Estive em férias e meu roteiro incluiu a Áustria. Como era de se esperar, fui visitar a casa de Freud em Viena. A vida de Freud e a história do início da psicanálise estão entrelaçados de modo indissociável.
O testemunho mais vivo e fidedigno da criação da psicanálise encontra-se nos 24 volumes escritos por Sigmund Freud, que são complementados pelos três tomos de seu biógrafo oficial, Ernest Jones: The Life and Work of Sigmund Freud, em que podemos vislumbrar o contexto social e político, assim como as influências intelectuais e culturais do movimento psicanalítico em Viena e no mundo. Mais recentemente, em 1988, contamos com a visão do historiador Peter Gay com seu Freud: A Life for Our Time.
Quando passamos muito tempo em companhia de um autor, no momento em que acabamos de lê-lo, é um adeus que damos a quem manteve um contato muito íntimo conosco e certamente seu discurso produziu associações, sentimentos e conhecimento inusitados em nós. Mas com Freud nunca é um adeus - é sempre um até logo! Sempre voltamos a ele. Talvez este seja um dos motivos pelo qual cada um de nós psicanalistas sempre acha que tem uma relação especial e diferenciada, seja com Freud, Lacan ou com a própria Psicanálise.
Então, ao chegar na Bergasse 19, edifício em que se encontra o consultório e o apartamento de Freud, hoje transformado em museu, a sensação experimentada foi de muita emoção. Fiquei imaginando o que ele teria sentido ao entrar (como eu naquele momento) em seu edifício, num congelado entardecer, subindo aquelas escadas, tocando naquele corrimão e decidindo se ia para o consultório ou para casa. Deixaria a ele também mais nostálgico este anoitecer precoce com neve? E como foi em 1914 quando iniciou a primeira Guerra Mundial e ficou impossível aquecer a casa, e, mesmo sob uma temperatura negativa, ele continuou escrevendo e escrevendo até tarde da noite, depois de oito a dez horas de trabalho, o que lemos até hoje? Repetindo o que já disse, tenho a impressão que para os psicanalistas a emoção é maior que para qualquer outro turista, devido a “intimidade” que sua narrativa provocou ao longo do tempo.

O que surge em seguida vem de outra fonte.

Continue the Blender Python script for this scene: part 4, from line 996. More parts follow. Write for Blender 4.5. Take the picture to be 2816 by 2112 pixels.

Mas eis o que mais gostei: o museu é cuidado por judeus. E quando chegamos para começar a visita no consultório, coloquei o áudio que ia informando que estávamos na sala de espera de Freud. Não era difícil imaginar, os móveis estavam preservados, semelhante ao que tantas vezes vimos em fotografia. E em seguida cruzamos uma porta para entrarmos no tão esperado consultório, cujo divã deitou Ida Bauer (1882-1945), Ernest Lanzer (1878-1914), Sergei Pankejeff (1887-1979) e tantos outros. Cruzamos a porta e...vazio! A explicação veio em seguida: “Poderíamos ter refeito os móveis de Freud, seu divã, sua poltrona, à perfeição. Mas decidimos não reconstruir e nem trazer de Londres onde estão os originais. Optamos deixar vazio o consultório de quem teve que sair correndo na época do nazismo para a Inglaterra, para que Viena lembre, com vergonha, o que permitiu. “
Eu tinha conhecimento que o divã de Freud se encontrava em Londres em Maresfield Garden, que foi sua residência quando os nazistas tomaram a Austria e hoje é um museu muito mais completo que o de Viena. Mas de qualquer forma, entrar no seu consultório sem o seu divã é uma experiência que incita a presença do que queremos esquecer: de que sempre podemos ser responsabilizados. Se não fomos antes, porque sequer havíamos nascidos, podemos ser hoje.
Sim, porque um fundamentalismo, nazismo, fascismo e outros “ismos”, de direita ou de esquerda, só se instalam com nossa conivência. Como disse Contardo Calligaris, psicanalista e colunista da Folha de São Paulo: "Claro, o horror pode ser a obra de fanáticos ou de “monstros”, mas ele nunca é eficaz se não for acompanhado pelo silêncio e pela distração do homem comum – ou seja, o horror sempre pede alguma cumplicidade das ditas “pessoas de bem”.